There is another ballad also simply called. "The Ballad of Kevin Barry" and this street ballad also has an unknown author. It was heard on the streets of Dublin in the 1920s but did not gain the same fame as the other ballad about the 'lad of 18 summers!'
Here is the first verse of that street ballad:
"I've a sad but true story to relate,
Of a brave young Irishman's cruel fate,
It is written down in the roll of fame,
And Kevin Barry is the brave lads name."
'The Prison Grave of Kevin Barry' was a ballad written and composed by Richard Clarke and Joseph Stanley. Clarke was a Gaelic League activist and Stanley served as Padraig Pearse's press officer during the Easter Rising. Its rousing chorus went:
"Oh dear Kevin Barry! May your spirit guide us through,
the path you tread of the martyred dead,
that we shall follow too."
Padraig Widger wrote the poem "The Gallows Grim". This is the first verse of four:
"The gallows grim,
a group of people kneeling,
the prison grey against the sullen sky,
To our lady of sorrows, they are pleading,
as a youth of tender years walks out to die."

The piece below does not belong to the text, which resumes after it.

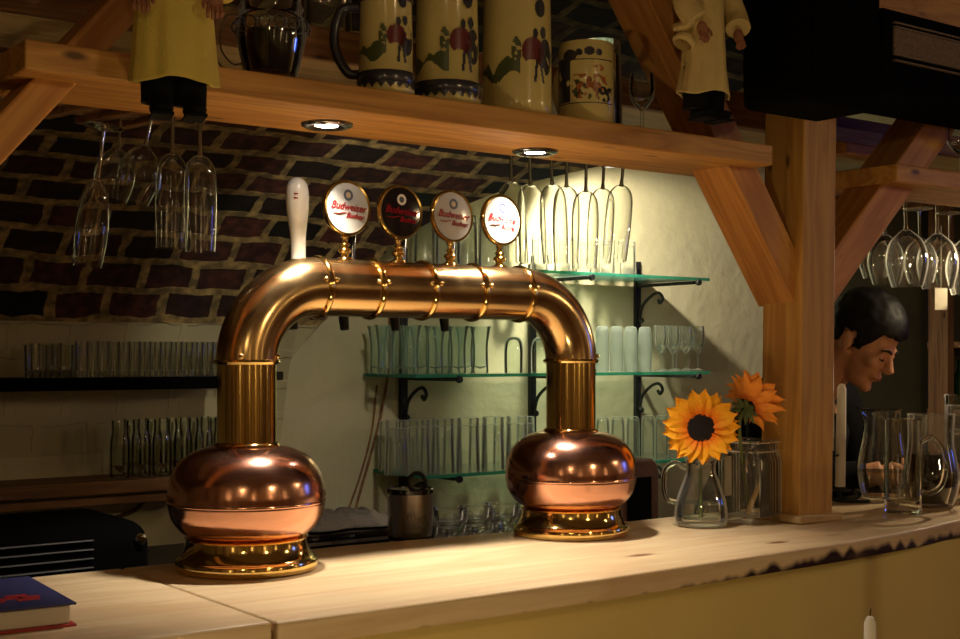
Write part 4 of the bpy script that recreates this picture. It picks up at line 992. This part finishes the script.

Countess Markievicz also wrote a poem - simply called "Kevin Barry". Here is a sample verse:
"The cruel English tortured him,
He never shrank or cried,
Sublime his faith, the gallows tree,
He faced that day with pride."
Derry journalist, Terry Ward wrote about the execution of Kevin Barry in his poem "I Cannot Forget." Here is the first verse of Wards poem:
"I cannot forget,
The sight of that straight young neck,
In the clasp of the hempen rope,
That day in November."
And here is the last verse:
"Have you sworn deeply,
That the day of reckoning is near,
For the evil crew who murdered Kevin Barry,
That day in November."
Reverend D.A Casey wrote the ballad "Bitter Death" set to the air of "Emers Farewell". Like some of the other poems and ballads, this one is full of religious imagery. Here are the first few lines:
" Bitter the death they gave you solider lad,
You of the boyish heart and fair blue eyes,
Hanged like a dog! His mercy it would be sad...."
Following his execution, Kevin Barry was buried in the prison grounds of Mountjoy. He , along with other IRA prisoners executed in Mountjoy, was reinterred in Glasnevin Cemetery in 2001. The act of burying Barry in the grounds of the prison by the British authorities in 1920 denied his family, comrades, and the public a funeral but, it did not deter the ballads and poems which continue to be sung and recited a century later!